A existência de referenciais negros, da representatividade é, para a psicóloga, essencial para o desenvolvimento da autoestima da criança negra.

— Além da construção da identidade, é importante a construção da autoestima . Os super-herois, por exemplo, não são negros. Ainda que tenha havido uma evolução nos últimos tempos, isso não se dá com a mesma frequência que se dá com os brancos. Então a gente precisa de referenciais negros. Se a criança só tem referenciais brancos, ela não se vê naquilo. Não se ver é prejudicial para a autoestima, ela não consegue sonhar além — afirma Nathalia.

No entanto, a disponibilidade de livros com personagens e protagonistas negros ainda não é satisfatória como aponta a historiadora e professora da Faculdade de Educação da UFRJ, Giovana Xavier:

— Eu acho que a disponibilidade ainda é desproporcional ao quantitativo de população negra, ou seja, 54% da população brasileira. O problema todo não é sobre quantidade, que é um debate que tende a ser desvirtuado como “racismo reverso”. O verdadeiro problema que existe é tratar temas relacionados às identidades negras como sinônimo de diversidade. Existe um confinamento da “negritude” à ideia de “diverso”. Logo, a literatura infanto juvenil também naturaliza essa estrutura. Precisamos de livros que pratiquem a reeducação das relações raciais, ou seja, que tenham personagens de todos os grupos raciais, desempenhando variados papéis. Ainda que haja obras muito bonitas e lúdicas, há um confinamento de personagens negras às temáticas do cabelo, da religiosidade, da ancestralidade. Isso não é necessariamente um problema. Eu diria até que é um ganho. Mas precisa haver personagens negros em todos os contextos.

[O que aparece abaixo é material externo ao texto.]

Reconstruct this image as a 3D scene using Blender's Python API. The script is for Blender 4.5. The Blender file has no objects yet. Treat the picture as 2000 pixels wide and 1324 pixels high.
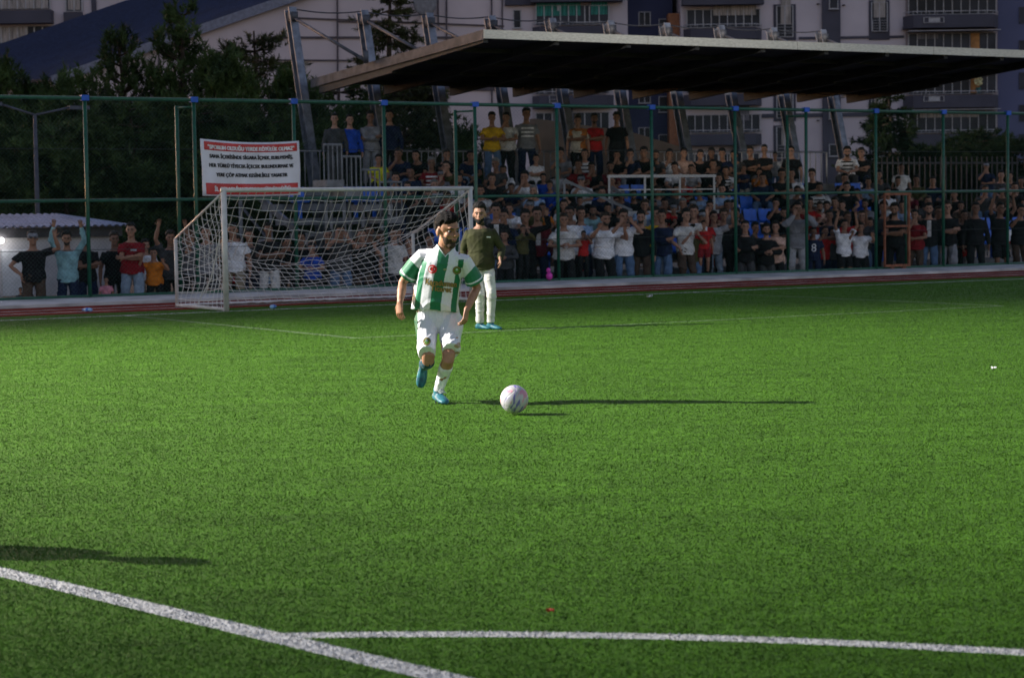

alar de racismo. O objetivo é apresentar personagens infantis que falam da vivência. Há uma preocupação de que a literatura contribua para a noção de mundo, algo que consideramos poderoso. Queremos cada vez mais personagens negros na literatura infantil que falem da vida.

A proposta da Malê é, como um todo, valorizar autores e histórias de pessoas negras.

— A literatura existente, quando tenta falar de racismo, reforça estereótipos, principalmente por ser uma literatura que fala de personagens negros mas que foi escrita por autores brancos. Por isso há a necessidade de valorizar escritores negros. — afirma Vagner.

Giovana Xavier destaca obras que considera interessantes e a expectativa de que outras identidades passem a ser incorporadas e representadas no mercado editorial:

— Antes de nos empolgarmos com a quantidade de obras, devemos sempre tentar captar quais as suas finalidades. Particularmente gosto muito de “As férias de Lili”, “Akissi: o ataque dos gatos”, “A garota que queria mudar o mundo”, “Entremeio sem babado”, “O mundo no Black Power de Tayó” e “A bailarina gorda”. E, considerando os dados alarmantes de transfobia em nosso país, o que envolve a evasão escolar de crianças e jovens não binários, espero que o mercado editorial da literatura infanto juvenil, priorize as identidades trans em suas obras.

Para as crianças brancas, o contato com livros infantis com protagonistas negros ajuda no desenvolvimento do sentimento de empatia e na noção de respeito, como afirma Vagner Amaro.

— Quando você lê, democratiza seu pensamento. Você se coloca no lugar daquele personagem no processo de leitura. Então se a criança branca ler sobre um personagem negro, ela vai ter essa experiência. Acho que fortalece o imaginário da criança não negra e estabelece uma aproximação com as crianças negras. Auxilia na empatia, na ampliação cultural, na visão de mundo e nas relações.

A escola também deve ser uma aliada, enquanto espaço educacional, para possibilitar o acesso e as discussões sobre estas obras.

— A escola também está envolvida na construção dos indivíduos, então tem que estar implicada nisso também. No caso, oferecendo esse tipo de debate, os livros. — afirma a psicóloga Nathalia Nascimento.